FARM PRODUCE FAQS

Storing Onions

Should I Store my onions in the refrigerator?

No. Onions should not be store in the household fridge because of its high moisture atmosphere. If you have chopped an onion and have some left over, you can wrap in plastic wrap or put in an air tight container and store in the fridge for reuse within 3 to 4 days.

Where is it best to store my onions?

Onions are best stored in a place that can provide a cool and dry environment. A pantry or a low cupboard, which can minimise the exposure to heat and light, is the ideal option. You can use a wooden box with a lid. It is recommended that onions and potatoes NOT be stored together because they both negatively affect the storage life one of another when they are in the same storage space. A storage area under a sink can also harness moisture, which can affect the shelf life so it is best to avoid the under sink area as a storage option. If stored in an ideal environment your onions should last weeks, even months.

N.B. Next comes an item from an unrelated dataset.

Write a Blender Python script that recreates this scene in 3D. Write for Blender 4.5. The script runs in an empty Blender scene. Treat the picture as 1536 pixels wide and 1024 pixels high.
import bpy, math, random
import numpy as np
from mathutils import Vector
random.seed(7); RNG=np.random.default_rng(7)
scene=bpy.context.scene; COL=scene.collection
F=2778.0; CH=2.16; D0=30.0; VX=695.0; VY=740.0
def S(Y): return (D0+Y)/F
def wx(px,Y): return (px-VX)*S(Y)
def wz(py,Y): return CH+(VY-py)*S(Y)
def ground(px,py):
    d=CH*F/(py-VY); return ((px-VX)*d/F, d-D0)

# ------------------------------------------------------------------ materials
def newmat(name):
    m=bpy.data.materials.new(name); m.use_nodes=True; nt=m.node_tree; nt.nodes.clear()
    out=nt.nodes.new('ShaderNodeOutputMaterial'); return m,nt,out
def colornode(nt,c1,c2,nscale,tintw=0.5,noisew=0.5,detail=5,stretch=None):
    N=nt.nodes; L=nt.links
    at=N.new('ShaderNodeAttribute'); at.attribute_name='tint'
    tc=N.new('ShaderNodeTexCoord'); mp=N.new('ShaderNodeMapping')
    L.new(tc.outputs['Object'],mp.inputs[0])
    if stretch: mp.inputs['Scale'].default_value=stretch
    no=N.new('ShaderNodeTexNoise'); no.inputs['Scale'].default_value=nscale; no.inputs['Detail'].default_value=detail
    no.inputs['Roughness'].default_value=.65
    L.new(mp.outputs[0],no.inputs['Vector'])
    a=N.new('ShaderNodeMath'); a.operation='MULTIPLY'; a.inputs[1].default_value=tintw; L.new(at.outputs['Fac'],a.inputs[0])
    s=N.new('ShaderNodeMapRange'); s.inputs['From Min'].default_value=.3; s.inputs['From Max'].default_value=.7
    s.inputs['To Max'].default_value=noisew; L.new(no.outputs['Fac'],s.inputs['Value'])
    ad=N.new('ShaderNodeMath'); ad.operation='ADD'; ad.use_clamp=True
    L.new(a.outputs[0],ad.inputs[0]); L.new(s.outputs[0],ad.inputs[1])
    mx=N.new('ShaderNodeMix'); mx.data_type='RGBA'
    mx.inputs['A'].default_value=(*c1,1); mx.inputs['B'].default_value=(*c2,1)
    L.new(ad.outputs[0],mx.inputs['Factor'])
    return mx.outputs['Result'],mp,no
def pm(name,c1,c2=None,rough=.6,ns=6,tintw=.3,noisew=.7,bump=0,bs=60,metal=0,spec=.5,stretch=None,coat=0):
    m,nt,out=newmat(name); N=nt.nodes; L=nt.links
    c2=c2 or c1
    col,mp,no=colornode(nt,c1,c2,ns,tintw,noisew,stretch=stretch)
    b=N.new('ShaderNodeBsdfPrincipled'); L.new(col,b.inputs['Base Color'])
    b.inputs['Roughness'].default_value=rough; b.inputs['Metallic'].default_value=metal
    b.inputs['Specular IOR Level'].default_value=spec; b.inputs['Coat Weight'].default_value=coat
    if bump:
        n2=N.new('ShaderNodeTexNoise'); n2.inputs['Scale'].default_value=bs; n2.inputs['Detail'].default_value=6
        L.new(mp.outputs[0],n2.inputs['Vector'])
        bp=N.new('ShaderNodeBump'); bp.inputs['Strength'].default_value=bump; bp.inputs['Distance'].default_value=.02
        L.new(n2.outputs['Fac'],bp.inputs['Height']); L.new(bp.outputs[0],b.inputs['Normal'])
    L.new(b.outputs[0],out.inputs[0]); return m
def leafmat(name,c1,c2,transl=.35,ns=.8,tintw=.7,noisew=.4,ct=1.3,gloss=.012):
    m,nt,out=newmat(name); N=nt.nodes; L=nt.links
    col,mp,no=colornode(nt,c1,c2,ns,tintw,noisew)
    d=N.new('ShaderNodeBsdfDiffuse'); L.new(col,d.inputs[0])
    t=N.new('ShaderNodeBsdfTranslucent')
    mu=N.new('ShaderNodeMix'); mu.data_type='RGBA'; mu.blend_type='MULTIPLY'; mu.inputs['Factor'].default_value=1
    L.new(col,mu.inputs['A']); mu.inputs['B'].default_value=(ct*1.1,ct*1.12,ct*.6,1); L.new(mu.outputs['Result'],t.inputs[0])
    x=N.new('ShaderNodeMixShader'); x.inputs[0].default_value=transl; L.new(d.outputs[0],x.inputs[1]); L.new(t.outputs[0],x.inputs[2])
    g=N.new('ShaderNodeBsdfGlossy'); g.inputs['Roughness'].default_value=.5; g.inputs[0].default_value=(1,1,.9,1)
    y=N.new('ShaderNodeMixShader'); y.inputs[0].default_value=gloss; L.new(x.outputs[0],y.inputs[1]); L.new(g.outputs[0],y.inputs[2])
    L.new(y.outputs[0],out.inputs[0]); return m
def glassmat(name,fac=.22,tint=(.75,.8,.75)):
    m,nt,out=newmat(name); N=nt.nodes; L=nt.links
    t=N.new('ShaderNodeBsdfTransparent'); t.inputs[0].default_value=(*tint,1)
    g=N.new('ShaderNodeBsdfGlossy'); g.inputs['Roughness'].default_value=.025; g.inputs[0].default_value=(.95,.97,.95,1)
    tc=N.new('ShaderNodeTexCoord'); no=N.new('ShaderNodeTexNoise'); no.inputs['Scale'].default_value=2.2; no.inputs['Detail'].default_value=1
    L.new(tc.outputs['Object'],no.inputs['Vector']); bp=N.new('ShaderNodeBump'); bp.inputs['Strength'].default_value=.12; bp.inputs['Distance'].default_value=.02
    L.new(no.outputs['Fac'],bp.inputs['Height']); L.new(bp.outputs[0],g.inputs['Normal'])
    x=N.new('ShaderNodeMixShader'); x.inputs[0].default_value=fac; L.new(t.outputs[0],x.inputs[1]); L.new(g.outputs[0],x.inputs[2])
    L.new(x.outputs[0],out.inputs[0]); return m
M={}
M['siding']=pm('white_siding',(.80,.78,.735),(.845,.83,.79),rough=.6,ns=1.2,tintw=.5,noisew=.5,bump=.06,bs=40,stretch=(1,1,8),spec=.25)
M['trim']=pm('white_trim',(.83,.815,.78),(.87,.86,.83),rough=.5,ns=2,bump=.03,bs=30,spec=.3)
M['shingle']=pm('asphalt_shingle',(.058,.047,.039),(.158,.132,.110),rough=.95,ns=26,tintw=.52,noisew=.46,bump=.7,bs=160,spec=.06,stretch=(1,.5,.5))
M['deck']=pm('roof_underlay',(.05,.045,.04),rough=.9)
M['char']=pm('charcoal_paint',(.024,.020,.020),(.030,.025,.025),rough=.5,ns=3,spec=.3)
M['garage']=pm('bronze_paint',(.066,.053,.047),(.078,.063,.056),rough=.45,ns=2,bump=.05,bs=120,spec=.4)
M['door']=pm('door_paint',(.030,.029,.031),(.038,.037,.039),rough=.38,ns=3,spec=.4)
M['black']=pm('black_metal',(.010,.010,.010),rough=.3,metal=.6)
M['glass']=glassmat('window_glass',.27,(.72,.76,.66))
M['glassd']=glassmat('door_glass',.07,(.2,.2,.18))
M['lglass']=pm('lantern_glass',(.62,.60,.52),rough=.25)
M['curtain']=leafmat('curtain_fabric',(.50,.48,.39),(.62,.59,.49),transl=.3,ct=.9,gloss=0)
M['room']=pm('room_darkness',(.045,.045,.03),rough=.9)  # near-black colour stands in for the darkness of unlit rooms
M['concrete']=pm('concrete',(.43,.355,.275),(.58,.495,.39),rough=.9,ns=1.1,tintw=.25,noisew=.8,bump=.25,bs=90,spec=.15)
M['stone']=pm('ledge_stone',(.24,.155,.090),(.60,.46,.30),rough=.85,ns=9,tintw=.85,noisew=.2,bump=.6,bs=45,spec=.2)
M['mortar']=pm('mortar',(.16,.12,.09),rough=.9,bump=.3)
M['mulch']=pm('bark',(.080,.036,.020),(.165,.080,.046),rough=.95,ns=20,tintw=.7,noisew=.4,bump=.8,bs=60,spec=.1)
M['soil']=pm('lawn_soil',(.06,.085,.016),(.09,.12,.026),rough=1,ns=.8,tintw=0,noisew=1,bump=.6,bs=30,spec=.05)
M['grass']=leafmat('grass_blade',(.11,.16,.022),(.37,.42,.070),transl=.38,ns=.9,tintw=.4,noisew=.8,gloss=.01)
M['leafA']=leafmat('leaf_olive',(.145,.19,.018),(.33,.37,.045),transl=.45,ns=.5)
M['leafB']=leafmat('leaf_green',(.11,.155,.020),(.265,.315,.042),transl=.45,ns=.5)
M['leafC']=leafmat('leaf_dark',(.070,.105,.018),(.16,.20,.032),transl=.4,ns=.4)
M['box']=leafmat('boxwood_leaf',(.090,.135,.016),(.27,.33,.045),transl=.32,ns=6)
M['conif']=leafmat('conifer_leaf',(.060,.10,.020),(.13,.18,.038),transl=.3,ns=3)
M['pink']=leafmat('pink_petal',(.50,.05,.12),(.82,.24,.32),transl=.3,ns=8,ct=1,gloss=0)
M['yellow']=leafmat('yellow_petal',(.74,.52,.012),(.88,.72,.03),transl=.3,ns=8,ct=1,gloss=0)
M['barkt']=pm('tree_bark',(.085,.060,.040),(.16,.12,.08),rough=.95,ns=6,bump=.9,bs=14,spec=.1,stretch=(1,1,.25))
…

For more information about onions you can visit www.onionsaustralia.org.au

Potatoes and Nutrition

Are potatoes a low or high GI food?

The potato has a GI of 65-101 and is generally considered to be a high GI food. This is not an overall guide as the GI can alter depending on the variety of potato and the cooking method and also how it is stored. Not all potatoes have a high GI. There are some potato varieties that have been tested and given a low GI. GI can be variable and is influenced by methodology and GI is not a reflection of nutrient content. Source: Potatoes South Australia.

What is GI?

GI stands for Glycemic Index. GI is a figure associated with a given food that represents the total rise of a person’s blood glucose level after the immediate consumption of the given food. There are other factors that can contribute to the rise of one’s blood glucose level.

Storing Potatoes

Should I store my potatoes in the refrigerator?

No. Your potatoes are best stored in a cool, dark and well-ventilated area. Keep them away from exposure to heat and light, to help prevent them from breakdown.  The temperatures of your household refrigerator are too low. This converts the potato’s starch into sugar and can result in a sweet taste. It also causes the potatoes to darken early when frying or roasting, due to the extra sugar content. (This conversion process can sometimes be reversed by storing the potatoes at room temperature for a week to 10 days.) Always remove potatoes from plastic packaging, where they can sweat when in storage with inadequate ventilation. They are best stored in a hessian bag, heavy paper bag or a wooden box with lid.

How long will my potatoes last?

When selecting potatoes, look for produce that is free of skin blemishes, soft spots and any signs of greening. If you store your potatoes in an optimum environment they should keep for at least a week. If they are exposed to temperatures above 10°C they will increase their risk of shooting. It is recommended that onions and potatoes NOT be stored together because they both negatively affect the storage life one of another when they are in the same storage space. Washed potatoes will not last as long as brushed potatoes. (Brushed potatoes are potatoes that have the soil residuals left on them)

Can I eat green potatoes?

Firstly, what causes potatoes to go green is when the potatoes have been exposed to natural, artificial or fluorescent lighting. It can also occur during the growth stage if the potato tuber is exposed to sunlight. This can occur when the soil bed does not provide adequate cover and consequently exposes the tubers to sunlight.  The greening colouring on the potato is due to the production of chlorophyll in the skin, making the extra energy required for the new plant through photosynthesis. The green patches on the potato act in the same way as the leaves do.

The role of a potato tuber for the potato plant is to produce the next generation of potatoes.

The potato plant has the interesting ability to produce its own protective chemicals which can make it lethal to insects, animals and fungi which attack it. These protective chemicals are called glycoalkaloids. They are at high levels in the leaves, stems and sprouts of the potato plant and are normally at very low levels in potato tubers. However, if the tuber is exposed to light the tuber will then produce elevated levels of these glycoalkaloids.

The CSIRO have found some undiagnosed cases of gastroenteritis have been caused by eating green potatoes. So it is best that if potatoes have green patches, cut them off as they may have a bitter taste. It is recommended consumers should avoid buying potatoes that show signs of greening or damage and should remove sprouts (if any) before cooking.